Elhamdülillah Müslümanız. Özel sözde karikatüristlerin avukatlığını yapıyor.


  • Alçaklığı masum göstermek adına akla ziyan argümanlar öne sürüyor, gerçekleri çarpıtmak istiyor. Milyonların gördüğü hakareti sen göremiyorsan sorunu başkasında değil kendinde ara, Özgür, git göz doktoruna görün.

CHP'nin çok ciddi bir siyasi kıble sorunu var. CHP sadece belediye soyguncularının değil, milletin kopuk marjinallerin oyuncağı haline gelmiştir.


"CHP giderek marjinalleşmekte"


Hadi yolsuzlukları, sahtekarları savunuyorsun. Peki bu küstahlığı niçin savunuyorsun. Hadsizlere niçin sahip çıkıyorsun. Böyle hassas bir konuda hiç mi ben ne yapıyorum diye sormuyorsun. Aslında bu akıl tutulmasının sebebi bellidir. Siyasete milletin baktığı yerden bakmıyor.
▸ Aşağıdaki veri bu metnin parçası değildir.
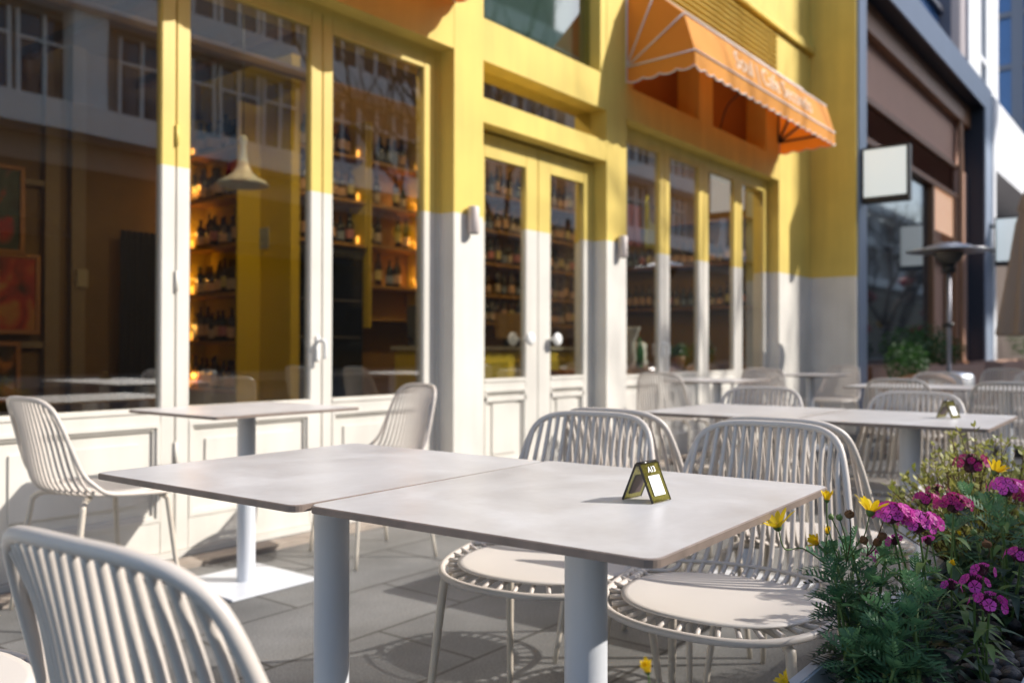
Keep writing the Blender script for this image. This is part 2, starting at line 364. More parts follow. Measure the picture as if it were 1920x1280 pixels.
def leaf(x0, x1, zb, zt, g0, g1, gb, gt, name='folding_window', handle=None, hinge=None, two=False):
    """one glazed leaf: frame between x0..x1, glass g0..g1 x gb..gt, raised panel beneath"""
    m = MB(); yf, yb = YF, YF+.05
    x0 += .003; x1 -= .003
    m.bevbox(x0, g0, yf, yb, zb, zt, .004); m.bevbox(g1, x1, yf, yb, zb, zt, .004)
    m.box(g0, g1, yf+.001, yb-.001, gt, zt-.002); m.box(g0, g1, yf+.001, yb-.001, gb-.075, gb)
    # bevelled glazing bead
    m.box(g0, g1, yf-.006, yf+.012, gb-.022, gb-.004)
    m.box(g0, g1, yf+.001, yb-.001, zb+.002, zb+.15)
    # recessed panel with mouldings
    pb, pt = zb+.15, gb-.075
    m.box(g0, g1, yf+.022, yb-.004, pb, pt)
    def ring(a, b, c, d, wd, y0, y1):
        m.box(a, b, y0, y1, d-wd, d); m.box(a, b, y0, y1, c, c+wd); m.box(a, a+wd, y0, y1, c+wd, d-wd); m.box(b-wd, b, y0, y1, c+wd, d-wd)
    ring(g0, g1, pb, pt, .018, yf-.004, yf+.022)
    ring(g0+.018, g1-.018, pb+.018, pt-.018, .014, yf+.008, yf+.0215)
    m.box(g0+.10, g1-.10, yf+.012, yf+.0225, pb+.09, pt-.09)
    if two: m.box(g0, g1, yf-.004, yf+.001, gb-.16, gb-.125)
    fr = m.build(name, FRAMEM, cafe)
    p = MB(); p.box(g0+.001, g1-.001, yf+.022, yf+.028, gb+.001, gt-.001)
    p.build('glass_pane', GLASS, fr)
    if hinge:
        for z in hinge:
            h = MB(); h.tube([(x1+.003, yf-.007, z-.05), (x1+.003, yf-.007, z+.05)], .008, 8); h.build('hinge', FRAMEM, fr)
    if handle == 'lever':
        h = MB(); xx = x1-.03
        h.bevbox(xx-.016, xx+.016, yf-.012, yf, .93, 1.07, .004); h.tube(catmull([(xx, yf-.01, 1.04), (xx, yf-.05, 1.04), (xx+.01, yf-.055, 1.02), (xx+.01, yf-.055, .94)], 4), .010, 8)
        h.build('handle', PURE, fr)
    return fr
gz = .717; gt = 2.785; zt = 2.877
leaf(-1.40, -.46, .03, zt, -1.31, -.55, gz, gt); leaf(-.46, .47, .03, zt, -.37, .38, gz, gt, hinge=(.5, 1.9))
leaf(.47, 1.40, .03, zt, .56, 1.31, gz, gt)
leaf(1.40, 2.33, .03, zt, 1.49, 2.255, gz, gt, hinge=(1.32, 2.02, .5))
leaf(2.33, 3.225, .03, zt, 2.405, 3.143, gz, gt, handle='lever')
leaf(3.225, 4.154, .03, zt, 3.30, 4.045, gz, gt)
gz2 = .775
leaf(6.36, 7.24, .03, zt, 6.44, 7.14, gz2, gt, handle='lever'); leaf(7.24, 8.05, .03, zt, 7.34, 7.94, gz2, gt)
leaf(8.05, 8.885, .03, zt, 8.16, 8.78, gz2, gt); leaf(8.885, 9.70, .03, zt, 8.99, 9.59, gz2, gt, hinge=(2.5,))
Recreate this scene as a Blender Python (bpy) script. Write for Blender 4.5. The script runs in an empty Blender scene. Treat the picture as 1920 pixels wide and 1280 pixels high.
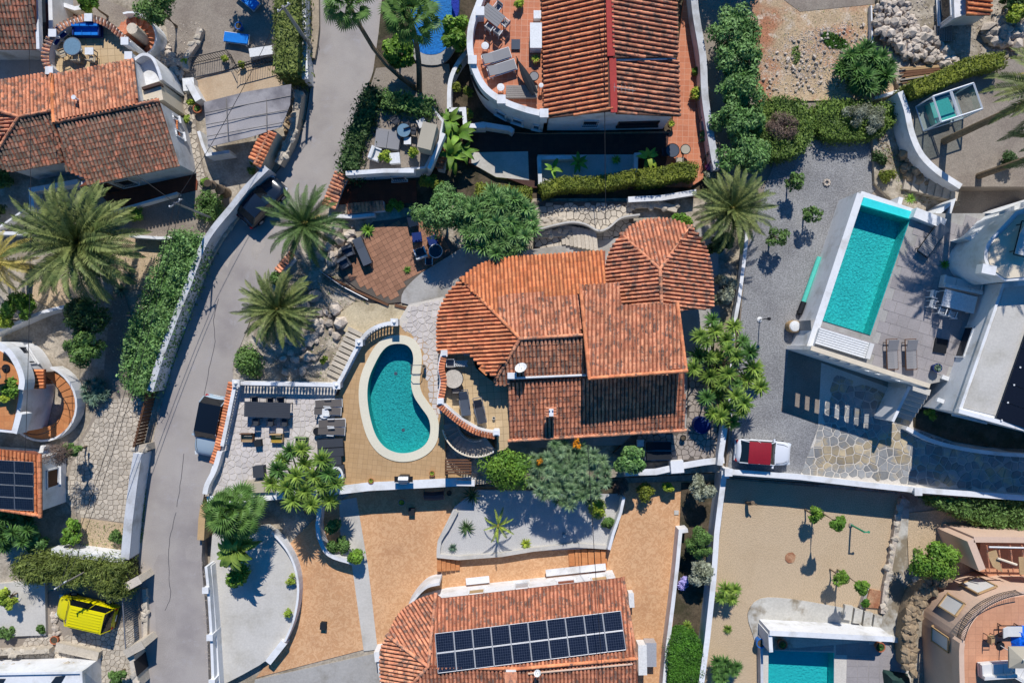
import bpy, math, random
import numpy as np
from mathutils import Vector, Matrix
from mathutils.geometry import tessellate_polygon

random.seed(7)
RNG = np.random.default_rng(11)
SC = bpy.context.scene
COL = SC.collection
PI = math.pi

# ------------------------------------------------------------------ camera, sky, sun, exposure
H = 51.2                      # drone height over the road, metres
cam = bpy.data.cameras.new('camera')
cam.sensor_width = 36.0
cam.lens = 24.0
cam.clip_end = 3000
cam.clip_start = 0.5
camo = bpy.data.objects.new('camera', cam)
camo.location = (0, 0, H)
COL.objects.link(camo)
SC.camera = camo

SUN_EL = math.radians(42.5)
SUN_AZ = 0.06
wd = bpy.data.worlds.new("World")
SC.world = wd
wd.use_nodes = True
_nt = wd.node_tree
_bg = _nt.nodes['Background']
_sky = _nt.nodes.new('ShaderNodeTexSky')
_sky.sky_type = 'NISHITA'
_sky.sun_disc = False
_sky.sun_elevation = SUN_EL
_sky.sun_rotation = SUN_AZ
_sky.air_density = 1.5
_sky.dust_density = 0.0
_sky.ozone_density = 5.0
_hs = _nt.nodes.new('ShaderNodeHueSaturation')
_hs.inputs['Hue'].default_value = 0.51
_hs.inputs['Saturation'].default_value = 1.5      # deep clear mediterranean blue
_nt.links.new(_sky.outputs[0], _hs.inputs['Color'])
_nt.links.new(_hs.outputs[0], _bg.inputs[0])
_bg.inputs[1].default_value = 0.092
sl = bpy.data.lights.new('sun', 'SUN')
sl.energy = 4.8
sl.angle = math.radians(0.5)
sl.color = (1.0, 0.965, 0.915)
slo = bpy.data.objects.new('sun', sl)
_d = -Vector((math.sin(SUN_AZ) * math.cos(SUN_EL), math.cos(SUN_AZ) * math.cos(SUN_EL), math.sin(SUN_EL)))
slo.rotation_euler = _d.to_track_quat('-Z', 'Y').to_euler()
slo.location = (0, 60, 60)
COL.objects.link(slo)
SC.view_settings.view_transform = 'Standard'
SC.view_settings.look = 'None'
SC.view_settings.gamma = 1
SC.view_settings.exposure = 0.0
SC.view_settings.use_curve_mapping = False
SC.render.engine = 'CYCLES'
SC.cycles.max_bounces = 6
SC.cycles.transparent_max_bounces = 8
SC.cycles.use_denoising = True
SC.cycles.caustics_reflective = False
SC.cycles.caustics_refractive = False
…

CHP'nin çok ciddi bir siyasi kıble sorunu var. CHP giderek marjinalleşmektedir. Türkiye'nin ana muhalefet partisi şu an yönetilmiyor, dümeni kilitlenmiş gemi misali sürükleniyor. Gerilim, nefret, kutuplaştırma siyasetiyle Türkiye'de varılacak yer yoktur. Bu millet basiret sahibi bir millettir.


Aile kurumunu korumak, gelecek nesillere güçlü miras bırakmak en temel vazifemizdir.